Igual de ambiciosa es su propuesta sonora, pues en realidad era mucho más simple de acuerdo a lo que necesitaba Nolan. Posiblemente la música extradiegética del filme dure, igualmente, tres horas. Musicalizar casi todo el filme es un trabajo de orquestación que superó las habilidades del mismo Nolan, pues no todo el filme requiere de la música y la torna, en no pocos momentos, en música incidental perfectamente extraíble y que, de hecho, le resta importancia a lo que de verdad importa, ya que, por lo demás, hay un dominio soberbio en el volumen del resto de la banda sonora, jugando con la expectativa de la audiencia, como la misma escena que esbocé más arriba o aquella en la que prueban la bomba y se ve el estallido pero el estruendo se escucha mucho después.
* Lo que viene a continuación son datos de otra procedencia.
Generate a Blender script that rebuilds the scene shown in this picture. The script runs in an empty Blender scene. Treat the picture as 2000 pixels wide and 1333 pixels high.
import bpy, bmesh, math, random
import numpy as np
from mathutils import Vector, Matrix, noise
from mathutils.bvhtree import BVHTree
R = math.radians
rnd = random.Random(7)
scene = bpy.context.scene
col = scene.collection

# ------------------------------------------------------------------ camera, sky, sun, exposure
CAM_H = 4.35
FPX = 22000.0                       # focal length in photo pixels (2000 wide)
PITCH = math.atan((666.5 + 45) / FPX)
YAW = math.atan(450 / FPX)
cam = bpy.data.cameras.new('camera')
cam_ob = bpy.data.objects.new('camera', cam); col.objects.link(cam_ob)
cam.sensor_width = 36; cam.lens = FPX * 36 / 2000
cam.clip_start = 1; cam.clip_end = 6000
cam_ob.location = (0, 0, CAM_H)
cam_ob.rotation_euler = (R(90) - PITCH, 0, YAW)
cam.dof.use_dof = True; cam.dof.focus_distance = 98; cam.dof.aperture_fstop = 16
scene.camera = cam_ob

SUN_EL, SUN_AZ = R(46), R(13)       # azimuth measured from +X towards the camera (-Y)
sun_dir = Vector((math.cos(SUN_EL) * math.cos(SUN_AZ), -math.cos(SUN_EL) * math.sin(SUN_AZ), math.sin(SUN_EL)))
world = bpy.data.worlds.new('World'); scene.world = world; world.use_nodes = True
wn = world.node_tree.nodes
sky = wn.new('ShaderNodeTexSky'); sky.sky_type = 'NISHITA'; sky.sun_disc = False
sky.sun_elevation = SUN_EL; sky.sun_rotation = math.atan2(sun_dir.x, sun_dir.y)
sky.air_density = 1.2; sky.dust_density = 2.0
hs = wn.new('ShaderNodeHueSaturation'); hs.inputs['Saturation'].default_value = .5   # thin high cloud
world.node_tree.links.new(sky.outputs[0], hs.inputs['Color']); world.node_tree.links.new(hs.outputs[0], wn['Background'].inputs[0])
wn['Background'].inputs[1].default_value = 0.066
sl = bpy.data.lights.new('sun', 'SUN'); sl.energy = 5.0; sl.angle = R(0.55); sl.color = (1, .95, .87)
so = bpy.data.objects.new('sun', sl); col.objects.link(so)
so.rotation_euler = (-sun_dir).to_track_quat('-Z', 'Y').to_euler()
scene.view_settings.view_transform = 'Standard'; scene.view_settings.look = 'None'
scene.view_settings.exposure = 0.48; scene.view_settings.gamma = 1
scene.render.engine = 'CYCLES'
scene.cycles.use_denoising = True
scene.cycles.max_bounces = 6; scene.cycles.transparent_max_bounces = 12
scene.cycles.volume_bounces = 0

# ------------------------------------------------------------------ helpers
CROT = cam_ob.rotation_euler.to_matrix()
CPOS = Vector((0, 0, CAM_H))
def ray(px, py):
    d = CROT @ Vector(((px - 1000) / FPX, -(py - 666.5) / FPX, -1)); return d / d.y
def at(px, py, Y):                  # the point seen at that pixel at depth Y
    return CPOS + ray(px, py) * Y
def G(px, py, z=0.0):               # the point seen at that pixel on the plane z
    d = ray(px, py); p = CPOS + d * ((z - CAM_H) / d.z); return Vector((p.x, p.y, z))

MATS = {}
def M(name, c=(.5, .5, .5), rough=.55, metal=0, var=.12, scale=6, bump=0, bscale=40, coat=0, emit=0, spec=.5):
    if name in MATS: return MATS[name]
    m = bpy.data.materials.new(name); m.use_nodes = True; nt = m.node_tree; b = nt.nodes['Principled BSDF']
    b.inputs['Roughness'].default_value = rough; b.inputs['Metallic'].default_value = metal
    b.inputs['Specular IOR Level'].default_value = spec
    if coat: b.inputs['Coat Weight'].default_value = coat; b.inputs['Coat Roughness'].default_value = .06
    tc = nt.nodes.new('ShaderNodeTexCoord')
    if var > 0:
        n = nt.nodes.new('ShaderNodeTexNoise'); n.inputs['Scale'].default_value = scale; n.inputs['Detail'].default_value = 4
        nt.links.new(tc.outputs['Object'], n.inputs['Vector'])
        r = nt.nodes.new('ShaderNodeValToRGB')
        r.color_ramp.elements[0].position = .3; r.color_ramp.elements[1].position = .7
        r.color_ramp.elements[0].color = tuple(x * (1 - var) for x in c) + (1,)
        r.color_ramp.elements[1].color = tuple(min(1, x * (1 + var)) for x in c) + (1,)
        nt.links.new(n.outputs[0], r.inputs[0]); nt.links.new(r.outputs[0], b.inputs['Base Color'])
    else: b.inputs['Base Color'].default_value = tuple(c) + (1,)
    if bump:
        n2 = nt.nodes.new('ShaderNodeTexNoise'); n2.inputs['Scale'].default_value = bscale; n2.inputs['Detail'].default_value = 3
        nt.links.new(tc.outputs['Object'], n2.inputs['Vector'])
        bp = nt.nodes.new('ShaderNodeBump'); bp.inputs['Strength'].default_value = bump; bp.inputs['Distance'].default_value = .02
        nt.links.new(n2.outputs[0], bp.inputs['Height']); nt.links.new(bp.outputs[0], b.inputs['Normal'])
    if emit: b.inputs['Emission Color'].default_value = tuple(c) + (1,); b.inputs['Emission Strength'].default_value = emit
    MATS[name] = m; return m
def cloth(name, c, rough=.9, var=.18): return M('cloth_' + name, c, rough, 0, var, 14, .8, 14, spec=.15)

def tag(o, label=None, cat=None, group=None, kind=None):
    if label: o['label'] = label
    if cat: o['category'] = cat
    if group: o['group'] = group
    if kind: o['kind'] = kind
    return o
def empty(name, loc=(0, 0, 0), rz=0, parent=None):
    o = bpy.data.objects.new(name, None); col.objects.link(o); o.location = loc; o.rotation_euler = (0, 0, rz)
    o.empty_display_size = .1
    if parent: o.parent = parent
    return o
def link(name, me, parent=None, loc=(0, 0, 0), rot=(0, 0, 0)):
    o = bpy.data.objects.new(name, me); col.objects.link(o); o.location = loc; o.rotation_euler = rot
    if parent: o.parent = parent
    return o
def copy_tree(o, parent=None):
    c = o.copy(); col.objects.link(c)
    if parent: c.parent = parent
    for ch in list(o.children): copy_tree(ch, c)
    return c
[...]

Puesto así el peso en el aturdimiento que le sucedió a Oppenheimer tras la creación y detonación de la bomba atómica, la música extradiegética amortigua torpemente el efecto.

Al final, ambos filmes dejan un sinsabor, una sensación que roza con la decepción por lo que pudieron haber sido, relato que prefirieron abarcar mucho y apretar poco. Barbie es un filme fallido, Oppenheimer no lo es, ya que no parece haber propuesto algo. No obstante, no son malos relatos, solo resultan siendo reflejo de esa creencia a la que tiende Hollywood de que el desborde presupuestal puede maquillar los baches creativos, cuando al final, esos baches resultan excediendo a cualquier presupuesto. Así, seguiremos asistiendo anualmente a dos o tres filmes hollywoodenses que valgan la pena, mientras los Oscar intentan (cada vez más inútilmente) hacernos creer que son lo mejor de lo mejor.